▼

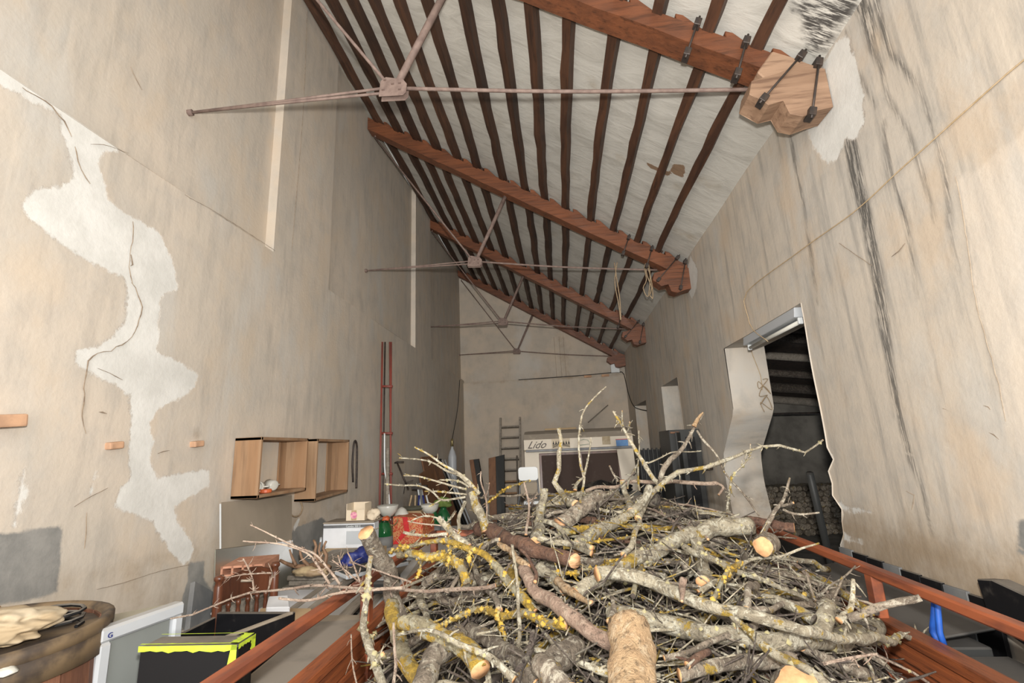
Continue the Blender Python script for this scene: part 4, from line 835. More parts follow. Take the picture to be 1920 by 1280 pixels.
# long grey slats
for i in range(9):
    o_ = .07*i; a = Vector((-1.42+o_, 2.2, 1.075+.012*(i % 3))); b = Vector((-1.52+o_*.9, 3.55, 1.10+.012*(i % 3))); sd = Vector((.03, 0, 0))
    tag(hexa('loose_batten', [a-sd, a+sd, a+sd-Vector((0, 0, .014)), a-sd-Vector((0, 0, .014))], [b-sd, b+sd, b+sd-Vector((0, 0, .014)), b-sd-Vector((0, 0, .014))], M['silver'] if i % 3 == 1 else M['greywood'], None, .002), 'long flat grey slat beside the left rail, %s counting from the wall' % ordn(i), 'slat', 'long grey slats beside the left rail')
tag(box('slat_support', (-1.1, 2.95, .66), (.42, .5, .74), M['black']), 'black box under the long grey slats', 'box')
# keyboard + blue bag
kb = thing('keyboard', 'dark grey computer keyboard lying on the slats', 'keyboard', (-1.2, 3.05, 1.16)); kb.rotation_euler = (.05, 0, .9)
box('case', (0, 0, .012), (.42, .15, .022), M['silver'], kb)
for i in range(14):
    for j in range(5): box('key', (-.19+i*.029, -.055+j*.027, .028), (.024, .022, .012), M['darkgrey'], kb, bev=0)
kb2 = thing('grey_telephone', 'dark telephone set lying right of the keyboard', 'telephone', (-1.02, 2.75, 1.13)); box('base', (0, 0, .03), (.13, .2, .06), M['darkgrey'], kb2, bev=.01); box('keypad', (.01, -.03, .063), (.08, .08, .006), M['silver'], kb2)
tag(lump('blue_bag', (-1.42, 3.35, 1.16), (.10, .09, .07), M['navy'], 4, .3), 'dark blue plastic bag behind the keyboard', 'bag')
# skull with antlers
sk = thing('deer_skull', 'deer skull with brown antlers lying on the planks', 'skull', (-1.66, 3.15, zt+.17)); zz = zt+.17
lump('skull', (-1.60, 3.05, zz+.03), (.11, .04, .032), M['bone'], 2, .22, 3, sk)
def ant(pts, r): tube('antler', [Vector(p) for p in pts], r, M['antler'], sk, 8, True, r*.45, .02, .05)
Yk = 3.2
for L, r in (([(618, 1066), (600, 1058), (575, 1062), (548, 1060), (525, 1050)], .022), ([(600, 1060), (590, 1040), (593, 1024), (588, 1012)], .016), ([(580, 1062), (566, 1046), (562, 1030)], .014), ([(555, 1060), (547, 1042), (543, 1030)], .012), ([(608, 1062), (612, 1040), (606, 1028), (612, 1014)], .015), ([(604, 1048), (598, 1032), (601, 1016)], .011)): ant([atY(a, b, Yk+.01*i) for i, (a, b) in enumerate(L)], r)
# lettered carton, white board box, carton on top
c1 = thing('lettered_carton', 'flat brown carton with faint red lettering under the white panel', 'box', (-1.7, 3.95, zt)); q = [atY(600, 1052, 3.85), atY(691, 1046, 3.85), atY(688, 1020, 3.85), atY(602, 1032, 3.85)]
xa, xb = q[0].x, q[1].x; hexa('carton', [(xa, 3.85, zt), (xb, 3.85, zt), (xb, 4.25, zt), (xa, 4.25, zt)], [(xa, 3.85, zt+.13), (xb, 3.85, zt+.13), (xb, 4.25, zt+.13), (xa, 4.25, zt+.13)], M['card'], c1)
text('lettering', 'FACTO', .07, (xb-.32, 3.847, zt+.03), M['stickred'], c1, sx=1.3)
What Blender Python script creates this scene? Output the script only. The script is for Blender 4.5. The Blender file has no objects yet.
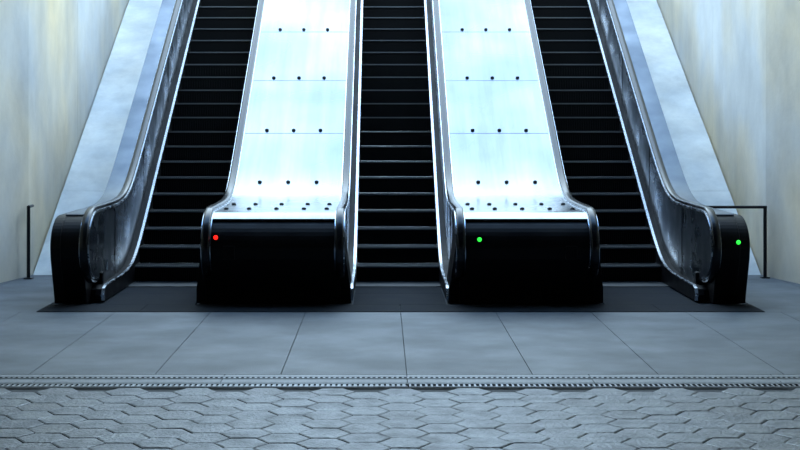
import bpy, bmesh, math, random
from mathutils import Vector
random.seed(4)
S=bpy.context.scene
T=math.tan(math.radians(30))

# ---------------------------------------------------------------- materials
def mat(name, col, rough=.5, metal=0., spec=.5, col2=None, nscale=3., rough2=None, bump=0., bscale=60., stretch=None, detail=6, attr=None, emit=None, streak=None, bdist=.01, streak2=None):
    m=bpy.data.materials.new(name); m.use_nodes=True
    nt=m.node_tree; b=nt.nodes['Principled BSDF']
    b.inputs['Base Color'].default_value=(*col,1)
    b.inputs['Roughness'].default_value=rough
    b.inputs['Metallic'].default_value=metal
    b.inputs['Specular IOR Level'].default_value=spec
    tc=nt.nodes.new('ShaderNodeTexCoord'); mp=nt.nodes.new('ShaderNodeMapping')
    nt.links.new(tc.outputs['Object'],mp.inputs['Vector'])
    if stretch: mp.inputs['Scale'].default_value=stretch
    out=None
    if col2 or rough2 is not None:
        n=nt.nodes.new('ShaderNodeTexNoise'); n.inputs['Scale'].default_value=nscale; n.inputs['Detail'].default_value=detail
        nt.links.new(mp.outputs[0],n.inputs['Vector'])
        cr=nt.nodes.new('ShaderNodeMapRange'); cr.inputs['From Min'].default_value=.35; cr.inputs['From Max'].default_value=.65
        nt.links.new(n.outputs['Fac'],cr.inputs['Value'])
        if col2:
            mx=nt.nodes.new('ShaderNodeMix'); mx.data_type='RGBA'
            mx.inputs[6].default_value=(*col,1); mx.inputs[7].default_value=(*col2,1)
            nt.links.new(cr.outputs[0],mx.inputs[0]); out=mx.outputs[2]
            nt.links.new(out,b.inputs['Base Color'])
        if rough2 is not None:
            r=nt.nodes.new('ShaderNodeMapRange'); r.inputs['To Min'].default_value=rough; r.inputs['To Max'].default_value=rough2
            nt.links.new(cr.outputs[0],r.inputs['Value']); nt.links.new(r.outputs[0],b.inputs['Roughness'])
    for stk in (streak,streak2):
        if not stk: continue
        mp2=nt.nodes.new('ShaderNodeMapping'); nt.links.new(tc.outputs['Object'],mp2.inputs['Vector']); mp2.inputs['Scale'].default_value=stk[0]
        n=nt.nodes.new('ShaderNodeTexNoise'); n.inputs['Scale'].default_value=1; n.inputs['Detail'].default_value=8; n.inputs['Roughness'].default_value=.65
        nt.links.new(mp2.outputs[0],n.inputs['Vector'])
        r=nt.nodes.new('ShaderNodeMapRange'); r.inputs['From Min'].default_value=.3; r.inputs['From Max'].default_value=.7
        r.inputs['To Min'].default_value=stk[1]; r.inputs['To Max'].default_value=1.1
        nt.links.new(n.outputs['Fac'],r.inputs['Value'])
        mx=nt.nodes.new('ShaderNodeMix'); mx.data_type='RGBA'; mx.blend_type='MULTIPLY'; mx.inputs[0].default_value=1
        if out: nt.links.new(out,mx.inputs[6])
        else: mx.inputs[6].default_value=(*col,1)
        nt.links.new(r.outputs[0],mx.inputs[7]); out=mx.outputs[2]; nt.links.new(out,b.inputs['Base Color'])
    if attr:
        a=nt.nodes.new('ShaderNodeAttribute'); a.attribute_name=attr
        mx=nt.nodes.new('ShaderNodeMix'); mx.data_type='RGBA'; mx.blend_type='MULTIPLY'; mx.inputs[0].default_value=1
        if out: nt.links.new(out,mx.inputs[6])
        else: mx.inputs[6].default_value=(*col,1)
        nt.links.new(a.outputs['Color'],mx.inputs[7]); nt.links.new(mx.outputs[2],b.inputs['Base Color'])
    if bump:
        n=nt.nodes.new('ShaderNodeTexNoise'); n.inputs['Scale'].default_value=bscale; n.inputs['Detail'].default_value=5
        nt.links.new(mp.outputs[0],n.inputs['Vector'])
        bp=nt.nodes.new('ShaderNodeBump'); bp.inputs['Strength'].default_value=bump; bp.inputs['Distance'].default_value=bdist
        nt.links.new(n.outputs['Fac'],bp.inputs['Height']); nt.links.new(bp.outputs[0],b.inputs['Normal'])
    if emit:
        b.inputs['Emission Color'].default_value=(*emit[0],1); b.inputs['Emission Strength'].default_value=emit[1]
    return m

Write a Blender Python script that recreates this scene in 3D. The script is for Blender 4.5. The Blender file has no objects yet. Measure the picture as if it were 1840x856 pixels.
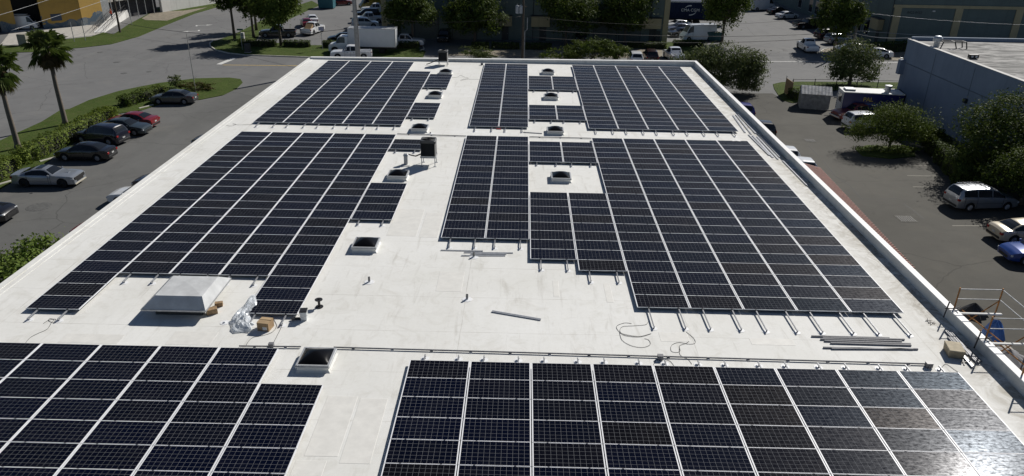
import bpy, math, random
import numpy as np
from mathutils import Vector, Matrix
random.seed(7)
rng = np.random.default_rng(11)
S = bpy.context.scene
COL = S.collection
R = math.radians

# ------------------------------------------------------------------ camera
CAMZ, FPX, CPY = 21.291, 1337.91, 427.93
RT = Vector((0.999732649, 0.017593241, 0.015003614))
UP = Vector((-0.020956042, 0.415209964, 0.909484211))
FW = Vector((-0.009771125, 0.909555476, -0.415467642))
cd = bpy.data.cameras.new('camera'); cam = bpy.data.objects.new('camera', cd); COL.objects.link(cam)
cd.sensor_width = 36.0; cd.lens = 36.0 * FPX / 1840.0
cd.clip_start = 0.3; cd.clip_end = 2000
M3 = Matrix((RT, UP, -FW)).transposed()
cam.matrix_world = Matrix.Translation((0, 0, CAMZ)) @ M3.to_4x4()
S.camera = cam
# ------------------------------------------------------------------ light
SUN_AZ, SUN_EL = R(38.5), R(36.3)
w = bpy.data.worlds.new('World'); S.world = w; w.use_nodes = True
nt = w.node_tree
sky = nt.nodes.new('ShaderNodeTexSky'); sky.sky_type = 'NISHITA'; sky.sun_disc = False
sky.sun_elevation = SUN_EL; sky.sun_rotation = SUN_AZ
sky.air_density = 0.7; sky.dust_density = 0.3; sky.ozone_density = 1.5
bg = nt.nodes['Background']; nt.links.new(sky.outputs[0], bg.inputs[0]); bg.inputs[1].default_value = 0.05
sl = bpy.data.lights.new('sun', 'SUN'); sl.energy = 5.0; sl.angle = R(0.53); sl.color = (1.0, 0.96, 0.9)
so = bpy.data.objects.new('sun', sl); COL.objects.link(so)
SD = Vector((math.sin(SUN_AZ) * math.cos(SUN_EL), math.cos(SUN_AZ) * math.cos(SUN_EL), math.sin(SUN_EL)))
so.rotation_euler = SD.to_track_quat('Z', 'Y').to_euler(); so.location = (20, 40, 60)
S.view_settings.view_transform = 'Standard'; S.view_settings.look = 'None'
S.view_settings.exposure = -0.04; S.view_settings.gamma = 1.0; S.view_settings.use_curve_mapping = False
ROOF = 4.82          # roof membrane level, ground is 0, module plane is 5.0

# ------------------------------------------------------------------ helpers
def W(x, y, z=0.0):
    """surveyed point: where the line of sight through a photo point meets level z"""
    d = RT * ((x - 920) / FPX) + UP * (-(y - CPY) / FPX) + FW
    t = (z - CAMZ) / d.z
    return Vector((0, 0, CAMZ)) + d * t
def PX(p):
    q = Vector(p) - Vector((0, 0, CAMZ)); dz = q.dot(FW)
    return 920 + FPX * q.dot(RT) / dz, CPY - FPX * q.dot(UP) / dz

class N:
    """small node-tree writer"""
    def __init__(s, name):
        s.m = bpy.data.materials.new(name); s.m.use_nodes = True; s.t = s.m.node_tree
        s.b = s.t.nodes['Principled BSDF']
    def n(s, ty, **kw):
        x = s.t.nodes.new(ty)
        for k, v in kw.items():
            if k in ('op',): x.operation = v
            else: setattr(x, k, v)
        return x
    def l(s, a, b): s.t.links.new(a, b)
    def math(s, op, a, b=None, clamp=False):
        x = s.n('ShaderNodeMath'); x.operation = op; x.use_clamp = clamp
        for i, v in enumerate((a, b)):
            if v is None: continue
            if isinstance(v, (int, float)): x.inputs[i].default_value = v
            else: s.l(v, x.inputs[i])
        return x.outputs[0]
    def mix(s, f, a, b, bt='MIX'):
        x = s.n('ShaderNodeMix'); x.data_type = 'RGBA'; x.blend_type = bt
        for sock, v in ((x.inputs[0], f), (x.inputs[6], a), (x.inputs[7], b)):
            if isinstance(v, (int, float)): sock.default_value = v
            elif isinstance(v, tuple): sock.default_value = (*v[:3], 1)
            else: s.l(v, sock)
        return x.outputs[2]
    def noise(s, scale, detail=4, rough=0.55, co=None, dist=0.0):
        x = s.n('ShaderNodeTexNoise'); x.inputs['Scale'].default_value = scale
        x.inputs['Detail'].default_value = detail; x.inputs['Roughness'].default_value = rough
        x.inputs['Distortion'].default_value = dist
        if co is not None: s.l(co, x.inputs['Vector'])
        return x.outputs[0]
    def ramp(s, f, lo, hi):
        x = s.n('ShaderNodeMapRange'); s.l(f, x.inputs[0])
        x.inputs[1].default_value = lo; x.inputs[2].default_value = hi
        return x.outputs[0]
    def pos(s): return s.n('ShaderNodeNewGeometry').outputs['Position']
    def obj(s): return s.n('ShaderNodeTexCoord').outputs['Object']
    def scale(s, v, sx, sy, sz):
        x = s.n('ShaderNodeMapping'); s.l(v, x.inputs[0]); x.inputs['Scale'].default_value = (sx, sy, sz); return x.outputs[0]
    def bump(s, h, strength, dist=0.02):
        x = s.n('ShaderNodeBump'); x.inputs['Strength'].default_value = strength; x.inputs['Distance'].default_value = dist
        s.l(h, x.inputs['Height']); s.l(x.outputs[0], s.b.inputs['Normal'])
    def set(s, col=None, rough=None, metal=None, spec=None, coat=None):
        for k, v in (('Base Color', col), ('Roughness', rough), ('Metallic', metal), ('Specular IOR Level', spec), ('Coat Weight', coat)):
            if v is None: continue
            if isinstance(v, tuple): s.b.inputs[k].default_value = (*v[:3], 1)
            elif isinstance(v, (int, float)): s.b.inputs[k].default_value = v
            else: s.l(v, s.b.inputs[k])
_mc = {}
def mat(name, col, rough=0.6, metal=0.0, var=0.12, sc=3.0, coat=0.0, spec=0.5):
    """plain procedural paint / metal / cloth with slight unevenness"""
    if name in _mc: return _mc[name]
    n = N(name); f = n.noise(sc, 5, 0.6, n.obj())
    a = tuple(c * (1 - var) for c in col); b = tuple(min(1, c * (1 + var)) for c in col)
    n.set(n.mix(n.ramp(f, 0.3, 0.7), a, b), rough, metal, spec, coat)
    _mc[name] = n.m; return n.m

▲

What is required ::
Copy the lines above exactly, starting at the one with "What Blender Python" and ending at the one with "T=math.tan(math.radians(30))", both included. Leave out any pictures and add nothing else.

Answer to this exercise ::
What Blender Python script creates this scene? Output the script only. The script is for Blender 4.5. The Blender file has no objects yet.
import bpy, bmesh, math, random
from mathutils import Vector
random.seed(4)
S=bpy.context.scene
T=math.tan(math.radians(30))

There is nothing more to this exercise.